Interior of the Brown House (President's Cabin) at Rapidan Camp in Shenandoah National Park. NPS photo.

You were invited to figure out what Mystery Spot 14 is using just these three rhymes and the fact that it's in a National Park-designated unit of the National Park System.

Two prongs that meet at Doubletop
Form a river that doesn't stop
Until it dumps its flow
Into the bigger river below.

 

and

My vacuum cleaner cannot speak,
And yet it shouts a clue.
If you could read what's on it,
You would hear it too.

 

and

An outdoorsy four-letter word
That you have often heard
Is an adjective, verb, or noun
Whether in forest, field, or town.

 

and

It isn't a White House, or a red or a green house,
It doesn't have clapboards of blue.
It's a Brown House, you see,
And preservationists agree,
That brown will just have to do.

 

Rhyme #1 identifies the place where the Rapidan River is formed by the confluence of two smaller streams -- Mill Prong and Laurel Prong -- on Doubletop Mountain about three miles from Big Meadows in Shenandoah National Park. The confluence is within Rapidan Camp, a 164-acre property that was purchased by President Herbert Hoover for use as a rustic rural retreat during his presidency (1929-1933). President Hoover prized this mountain retreat for its privacy, cool weather, lack of mosquitoes, superb trout fishing, and proximity to the White House (less than 100 miles away). He donated the property to the federal government in 1935 and it was incorporated into the new Shenandoah National Park in 1935. Although the property was named Camp Hoover for a time, and was designated a National Historic Landmark under that name, its official name was changed back to Rapidan Camp.

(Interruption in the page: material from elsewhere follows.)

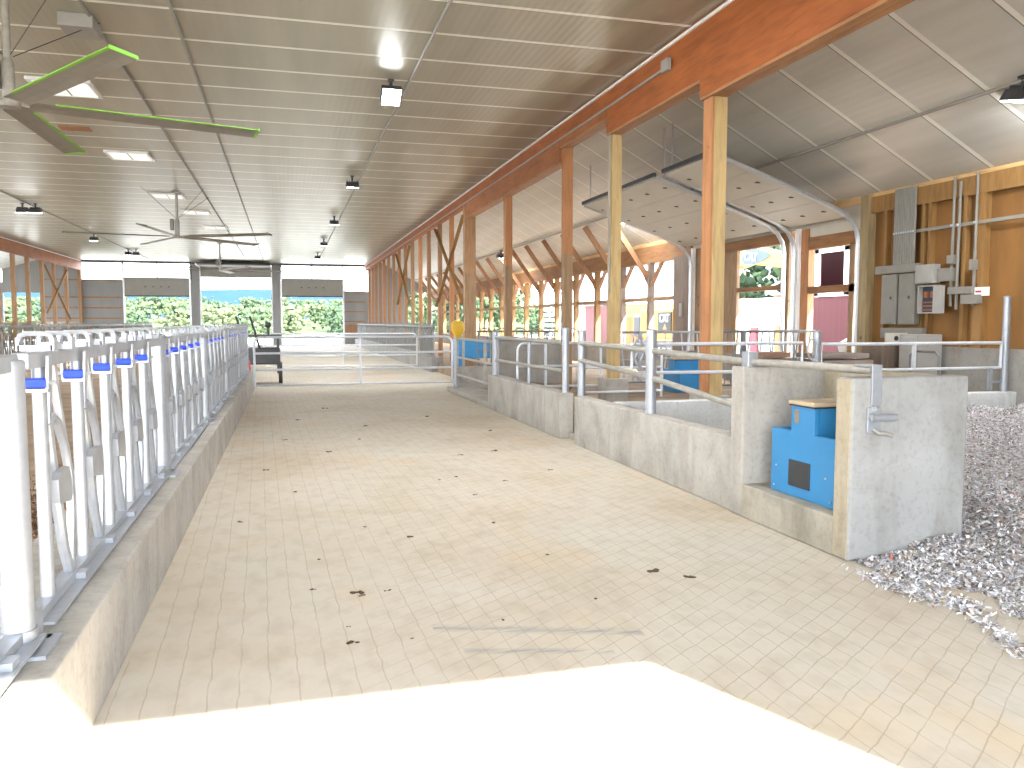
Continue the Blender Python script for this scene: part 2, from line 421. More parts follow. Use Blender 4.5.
# right-hand wall
mb = MB(); mb.box(XW, XW + .2, YB, 12.85, 0, 1.3); mb.box(XW, XW + .2, 12.85, YF, 0, .95)
struct('wall_right_base', mb, M['conc_dark'])
mb = MB(); mb.box(XW + .06, XW + .1, YB, 12.8, 1.3, 4.2)
struct('wall_right', mb, M['ply'])
mb = MB()
for y in (-.6, .6, 1.8, 3., 4.2, 5.4, 6.5, 7.6, 8.75, 9.25, 10.25, 10.62, 11.35, 11.5, 12.4):
    mb.box(XW - .04, XW + .06, y, y + (.2 if y in (10.25, 8.75) else .07), 1.3, 3.7)
mb.box(XW - .05, XW + .06, YB, 12.85, 3.66, 3.95)
struct('trim_4', mb, M['stud'])
mb = MB(); mb.box(XW - .1, XW + .12, 12.8, 13.02, 0, 4.0)
struct('trim_5', mb, M['jamb'])
mb = MB(); mb.box(XW - .02, XW + .14, YB, YF, 3.88, 4.02); struct('trim_6', mb, M['pineY'])
# timber framing behind the two garage doors
mb = MB()
mb.box(XW + .02, XW + .16, 13.02, 14.75, 3.17, 3.42); mb.box(XW + .02, XW + .14, 13.02, 14.75, 2.28, 2.42)
mb.box(XW + .02, XW + .16, 15.4, 19.6, 3.38, 3.62)
mb.box(XW + .03, XW + .14, 15.7, 17.5, 2.40, 2.50)
struct('trim_7', mb, M['plate'])
mb = MB(); mb.box(XW + .02, XW + .16, 14.72, 14.98, .95, 3.6); struct('trim_8', mb, M['post_o'])
mb = MB(); mb.box(XW + .02, XW + .12, 13.3, 13.45, .95, 3.2); mb.box(XW + .02, XW + .16, 15.4, 15.7, .95, 3.4)
struct('trim_9', mb, M['treated'])
mb = MB()
for i, y in enumerate(np.arange(17.5, 19.5, .285)): mb.box(XW + .02, XW + .1 + .015 * (i % 2), y, y + .275, .95, 3.4)
struct('trim_10', mb, M['treated'])
struct('trim_11', B(XW - .06, XW + .02, 14.98, 15.06, .95, 3.62).box(XW - .06, XW + .02, 19.55, 19.66, .95, 3.62), M['white'])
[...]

The second rhyme is especially helpful if the first clue has put you on the right track. The description fits the Hoover vacuum cleaner, one of the world's most popular vacuum cleaner brands. (In British English, "hoover" is a generic term for vacuum cleaner.)

Rhyme #3 provides the word needed to nail down the proper name of the mystery spot, not just its geographic site. "Camp" is one of the few four-letter words that is clearly outdoorsy, can be used as a noun (Boy Scout camp), a verb (I like to camp) or an adjective (I like camp art), and can also be combined with Rapidan or Hoover to specify a place location in a national park.

The final rhyme relates to the fact that, whereas President Hoover's residence in Washington, DC, was the White House, his Rapidan Camp residence (the President's Cabin) was facetiously dubbed the Brown House.